Your task is to restate the data word for word.
* START *
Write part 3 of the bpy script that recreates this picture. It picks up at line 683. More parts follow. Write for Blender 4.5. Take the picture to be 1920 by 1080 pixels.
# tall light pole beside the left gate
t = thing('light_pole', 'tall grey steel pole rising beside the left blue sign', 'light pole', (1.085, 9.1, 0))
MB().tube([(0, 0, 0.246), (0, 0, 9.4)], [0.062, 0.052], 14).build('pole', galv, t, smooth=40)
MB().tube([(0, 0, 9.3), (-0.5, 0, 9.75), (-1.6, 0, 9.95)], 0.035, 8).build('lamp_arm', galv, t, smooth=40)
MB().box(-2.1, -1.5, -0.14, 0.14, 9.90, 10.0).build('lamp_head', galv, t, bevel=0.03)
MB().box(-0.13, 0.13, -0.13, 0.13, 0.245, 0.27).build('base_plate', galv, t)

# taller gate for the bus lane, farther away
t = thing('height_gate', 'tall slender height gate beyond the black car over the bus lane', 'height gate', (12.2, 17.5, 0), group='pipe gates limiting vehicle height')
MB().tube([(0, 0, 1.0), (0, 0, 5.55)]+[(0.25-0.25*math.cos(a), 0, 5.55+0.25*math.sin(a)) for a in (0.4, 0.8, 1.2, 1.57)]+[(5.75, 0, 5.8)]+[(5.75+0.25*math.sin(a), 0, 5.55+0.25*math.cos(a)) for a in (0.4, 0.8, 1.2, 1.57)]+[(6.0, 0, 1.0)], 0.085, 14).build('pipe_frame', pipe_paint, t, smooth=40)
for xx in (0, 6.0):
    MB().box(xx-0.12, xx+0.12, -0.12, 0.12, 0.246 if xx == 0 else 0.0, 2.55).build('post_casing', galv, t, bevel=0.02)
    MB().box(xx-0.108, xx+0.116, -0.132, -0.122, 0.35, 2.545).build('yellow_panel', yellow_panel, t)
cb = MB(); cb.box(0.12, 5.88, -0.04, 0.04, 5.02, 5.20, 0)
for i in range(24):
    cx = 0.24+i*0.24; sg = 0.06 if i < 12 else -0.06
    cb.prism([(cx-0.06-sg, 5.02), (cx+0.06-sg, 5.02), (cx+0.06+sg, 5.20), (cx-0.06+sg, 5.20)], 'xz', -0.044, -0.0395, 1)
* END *
Answer to this task:
Write part 3 of the bpy script that recreates this picture. It picks up at line 683. More parts follow. Write for Blender 4.5. Take the picture to be 1920 by 1080 pixels.
# tall light pole beside the left gate
t = thing('light_pole', 'tall grey steel pole rising beside the left blue sign', 'light pole', (1.085, 9.1, 0))
MB().tube([(0, 0, 0.246), (0, 0, 9.4)], [0.062, 0.052], 14).build('pole', galv, t, smooth=40)
MB().tube([(0, 0, 9.3), (-0.5, 0, 9.75), (-1.6, 0, 9.95)], 0.035, 8).build('lamp_arm', galv, t, smooth=40)
MB().box(-2.1, -1.5, -0.14, 0.14, 9.90, 10.0).build('lamp_head', galv, t, bevel=0.03)
MB().box(-0.13, 0.13, -0.13, 0.13, 0.245, 0.27).build('base_plate', galv, t)

# taller gate for the bus lane, farther away
t = thing('height_gate', 'tall slender height gate beyond the black car over the bus lane', 'height gate', (12.2, 17.5, 0), group='pipe gates limiting vehicle height')
MB().tube([(0, 0, 1.0), (0, 0, 5.55)]+[(0.25-0.25*math.cos(a), 0, 5.55+0.25*math.sin(a)) for a in (0.4, 0.8, 1.2, 1.57)]+[(5.75, 0, 5.8)]+[(5.75+0.25*math.sin(a), 0, 5.55+0.25*math.cos(a)) for a in (0.4, 0.8, 1.2, 1.57)]+[(6.0, 0, 1.0)], 0.085, 14).build('pipe_frame', pipe_paint, t, smooth=40)
for xx in (0, 6.0):
    MB().box(xx-0.12, xx+0.12, -0.12, 0.12, 0.246 if xx == 0 else 0.0, 2.55).build('post_casing', galv, t, bevel=0.02)
    MB().box(xx-0.108, xx+0.116, -0.132, -0.122, 0.35, 2.545).build('yellow_panel', yellow_panel, t)
cb = MB(); cb.box(0.12, 5.88, -0.04, 0.04, 5.02, 5.20, 0)
for i in range(24):
    cx = 0.24+i*0.24; sg = 0.06 if i < 12 else -0.06
    cb.prism([(cx-0.06-sg, 5.02), (cx+0.06-sg, 5.02), (cx+0.06+sg, 5.20), (cx-0.06+sg, 5.20)], 'xz', -0.044, -0.0395, 1)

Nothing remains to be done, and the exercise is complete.